## Source material
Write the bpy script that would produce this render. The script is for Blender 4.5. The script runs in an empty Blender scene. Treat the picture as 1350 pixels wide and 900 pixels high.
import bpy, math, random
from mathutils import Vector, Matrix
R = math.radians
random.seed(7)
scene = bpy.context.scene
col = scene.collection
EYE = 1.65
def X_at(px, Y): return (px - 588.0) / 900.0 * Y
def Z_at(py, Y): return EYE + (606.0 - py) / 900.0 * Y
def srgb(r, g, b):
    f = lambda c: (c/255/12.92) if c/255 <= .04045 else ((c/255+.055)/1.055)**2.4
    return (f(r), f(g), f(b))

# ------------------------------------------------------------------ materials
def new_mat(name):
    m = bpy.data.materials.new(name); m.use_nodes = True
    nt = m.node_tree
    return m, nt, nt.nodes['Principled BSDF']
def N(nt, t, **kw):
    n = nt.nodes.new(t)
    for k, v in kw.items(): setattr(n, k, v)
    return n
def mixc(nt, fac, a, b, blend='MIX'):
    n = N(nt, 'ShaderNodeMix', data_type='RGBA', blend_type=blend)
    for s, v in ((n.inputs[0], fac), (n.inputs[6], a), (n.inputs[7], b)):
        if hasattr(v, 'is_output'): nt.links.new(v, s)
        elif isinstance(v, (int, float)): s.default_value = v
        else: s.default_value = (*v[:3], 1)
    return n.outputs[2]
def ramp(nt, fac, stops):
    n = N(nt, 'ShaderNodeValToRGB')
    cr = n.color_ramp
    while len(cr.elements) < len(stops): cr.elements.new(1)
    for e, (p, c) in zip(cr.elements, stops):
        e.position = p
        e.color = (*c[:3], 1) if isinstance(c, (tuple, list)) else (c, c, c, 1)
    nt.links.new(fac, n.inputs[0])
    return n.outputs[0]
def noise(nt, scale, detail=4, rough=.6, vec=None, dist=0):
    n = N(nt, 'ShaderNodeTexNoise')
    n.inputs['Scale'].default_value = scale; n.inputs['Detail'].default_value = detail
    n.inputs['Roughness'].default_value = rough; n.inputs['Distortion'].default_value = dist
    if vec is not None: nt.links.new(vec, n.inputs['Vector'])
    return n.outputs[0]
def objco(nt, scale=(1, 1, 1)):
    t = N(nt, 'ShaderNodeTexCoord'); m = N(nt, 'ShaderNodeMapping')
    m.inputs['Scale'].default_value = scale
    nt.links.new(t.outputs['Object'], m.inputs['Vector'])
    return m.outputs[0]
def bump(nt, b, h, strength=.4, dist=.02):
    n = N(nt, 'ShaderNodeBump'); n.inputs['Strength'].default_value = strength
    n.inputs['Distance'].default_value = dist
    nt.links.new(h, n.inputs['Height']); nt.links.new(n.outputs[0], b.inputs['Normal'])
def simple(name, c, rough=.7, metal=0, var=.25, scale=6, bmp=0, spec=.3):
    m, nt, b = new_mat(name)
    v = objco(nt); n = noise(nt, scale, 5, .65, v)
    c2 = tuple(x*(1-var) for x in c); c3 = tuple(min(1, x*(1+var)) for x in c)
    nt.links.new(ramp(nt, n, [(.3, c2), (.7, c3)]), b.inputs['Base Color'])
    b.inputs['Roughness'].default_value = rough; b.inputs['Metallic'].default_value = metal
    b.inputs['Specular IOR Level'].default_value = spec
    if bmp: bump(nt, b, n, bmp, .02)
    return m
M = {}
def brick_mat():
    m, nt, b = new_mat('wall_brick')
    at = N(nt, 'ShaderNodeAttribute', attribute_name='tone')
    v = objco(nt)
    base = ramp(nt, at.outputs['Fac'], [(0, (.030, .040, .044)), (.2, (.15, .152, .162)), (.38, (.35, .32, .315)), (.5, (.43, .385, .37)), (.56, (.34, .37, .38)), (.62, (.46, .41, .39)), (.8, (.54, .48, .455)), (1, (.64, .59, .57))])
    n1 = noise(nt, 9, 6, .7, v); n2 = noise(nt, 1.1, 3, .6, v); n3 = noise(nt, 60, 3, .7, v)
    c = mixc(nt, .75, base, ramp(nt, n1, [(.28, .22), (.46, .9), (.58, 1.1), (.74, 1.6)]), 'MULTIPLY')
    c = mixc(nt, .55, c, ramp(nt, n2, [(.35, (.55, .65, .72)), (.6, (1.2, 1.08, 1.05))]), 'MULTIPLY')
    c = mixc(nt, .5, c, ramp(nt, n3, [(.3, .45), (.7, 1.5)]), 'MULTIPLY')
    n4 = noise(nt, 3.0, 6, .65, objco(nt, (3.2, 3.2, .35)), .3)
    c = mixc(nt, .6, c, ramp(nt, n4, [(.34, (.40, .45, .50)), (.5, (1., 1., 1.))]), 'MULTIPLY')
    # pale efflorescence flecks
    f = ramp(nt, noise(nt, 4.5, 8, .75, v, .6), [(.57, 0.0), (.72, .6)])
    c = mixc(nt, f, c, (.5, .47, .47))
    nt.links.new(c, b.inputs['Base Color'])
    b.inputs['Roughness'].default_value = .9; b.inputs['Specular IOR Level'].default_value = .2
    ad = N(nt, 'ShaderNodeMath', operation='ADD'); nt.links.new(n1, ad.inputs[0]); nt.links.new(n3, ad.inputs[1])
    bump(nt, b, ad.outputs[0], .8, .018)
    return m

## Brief
Type out the material again exactly as presented.

## Worked solution
Write the bpy script that would produce this render. The script is for Blender 4.5. The script runs in an empty Blender scene. Treat the picture as 1350 pixels wide and 900 pixels high.
import bpy, math, random
from mathutils import Vector, Matrix
R = math.radians
random.seed(7)
scene = bpy.context.scene
col = scene.collection
EYE = 1.65
def X_at(px, Y): return (px - 588.0) / 900.0 * Y
def Z_at(py, Y): return EYE + (606.0 - py) / 900.0 * Y
def srgb(r, g, b):
    f = lambda c: (c/255/12.92) if c/255 <= .04045 else ((c/255+.055)/1.055)**2.4
    return (f(r), f(g), f(b))

# ------------------------------------------------------------------ materials
def new_mat(name):
    m = bpy.data.materials.new(name); m.use_nodes = True
    nt = m.node_tree
    return m, nt, nt.nodes['Principled BSDF']
def N(nt, t, **kw):
    n = nt.nodes.new(t)
    for k, v in kw.items(): setattr(n, k, v)
    return n
def mixc(nt, fac, a, b, blend='MIX'):
    n = N(nt, 'ShaderNodeMix', data_type='RGBA', blend_type=blend)
    for s, v in ((n.inputs[0], fac), (n.inputs[6], a), (n.inputs[7], b)):
        if hasattr(v, 'is_output'): nt.links.new(v, s)
        elif isinstance(v, (int, float)): s.default_value = v
        else: s.default_value = (*v[:3], 1)
    return n.outputs[2]
def ramp(nt, fac, stops):
    n = N(nt, 'ShaderNodeValToRGB')
    cr = n.color_ramp
    while len(cr.elements) < len(stops): cr.elements.new(1)
    for e, (p, c) in zip(cr.elements, stops):
        e.position = p
        e.color = (*c[:3], 1) if isinstance(c, (tuple, list)) else (c, c, c, 1)
    nt.links.new(fac, n.inputs[0])
    return n.outputs[0]
def noise(nt, scale, detail=4, rough=.6, vec=None, dist=0):
    n = N(nt, 'ShaderNodeTexNoise')
    n.inputs['Scale'].default_value = scale; n.inputs['Detail'].default_value = detail
    n.inputs['Roughness'].default_value = rough; n.inputs['Distortion'].default_value = dist
    if vec is not None: nt.links.new(vec, n.inputs['Vector'])
    return n.outputs[0]
def objco(nt, scale=(1, 1, 1)):
    t = N(nt, 'ShaderNodeTexCoord'); m = N(nt, 'ShaderNodeMapping')
    m.inputs['Scale'].default_value = scale
    nt.links.new(t.outputs['Object'], m.inputs['Vector'])
    return m.outputs[0]
def bump(nt, b, h, strength=.4, dist=.02):
    n = N(nt, 'ShaderNodeBump'); n.inputs['Strength'].default_value = strength
    n.inputs['Distance'].default_value = dist
    nt.links.new(h, n.inputs['Height']); nt.links.new(n.outputs[0], b.inputs['Normal'])
def simple(name, c, rough=.7, metal=0, var=.25, scale=6, bmp=0, spec=.3):
    m, nt, b = new_mat(name)
    v = objco(nt); n = noise(nt, scale, 5, .65, v)
    c2 = tuple(x*(1-var) for x in c); c3 = tuple(min(1, x*(1+var)) for x in c)
    nt.links.new(ramp(nt, n, [(.3, c2), (.7, c3)]), b.inputs['Base Color'])
    b.inputs['Roughness'].default_value = rough; b.inputs['Metallic'].default_value = metal
    b.inputs['Specular IOR Level'].default_value = spec
    if bmp: bump(nt, b, n, bmp, .02)
    return m
M = {}
def brick_mat():
    m, nt, b = new_mat('wall_brick')
    at = N(nt, 'ShaderNodeAttribute', attribute_name='tone')
    v = objco(nt)
    base = ramp(nt, at.outputs['Fac'], [(0, (.030, .040, .044)), (.2, (.15, .152, .162)), (.38, (.35, .32, .315)), (.5, (.43, .385, .37)), (.56, (.34, .37, .38)), (.62, (.46, .41, .39)), (.8, (.54, .48, .455)), (1, (.64, .59, .57))])
    n1 = noise(nt, 9, 6, .7, v); n2 = noise(nt, 1.1, 3, .6, v); n3 = noise(nt, 60, 3, .7, v)
    c = mixc(nt, .75, base, ramp(nt, n1, [(.28, .22), (.46, .9), (.58, 1.1), (.74, 1.6)]), 'MULTIPLY')
    c = mixc(nt, .55, c, ramp(nt, n2, [(.35, (.55, .65, .72)), (.6, (1.2, 1.08, 1.05))]), 'MULTIPLY')
    c = mixc(nt, .5, c, ramp(nt, n3, [(.3, .45), (.7, 1.5)]), 'MULTIPLY')
    n4 = noise(nt, 3.0, 6, .65, objco(nt, (3.2, 3.2, .35)), .3)
    c = mixc(nt, .6, c, ramp(nt, n4, [(.34, (.40, .45, .50)), (.5, (1., 1., 1.))]), 'MULTIPLY')
    # pale efflorescence flecks
    f = ramp(nt, noise(nt, 4.5, 8, .75, v, .6), [(.57, 0.0), (.72, .6)])
    c = mixc(nt, f, c, (.5, .47, .47))
    nt.links.new(c, b.inputs['Base Color'])
    b.inputs['Roughness'].default_value = .9; b.inputs['Specular IOR Level'].default_value = .2
    ad = N(nt, 'ShaderNodeMath', operation='ADD'); nt.links.new(n1, ad.inputs[0]); nt.links.new(n3, ad.inputs[1])
    bump(nt, b, ad.outputs[0], .8, .018)
    return m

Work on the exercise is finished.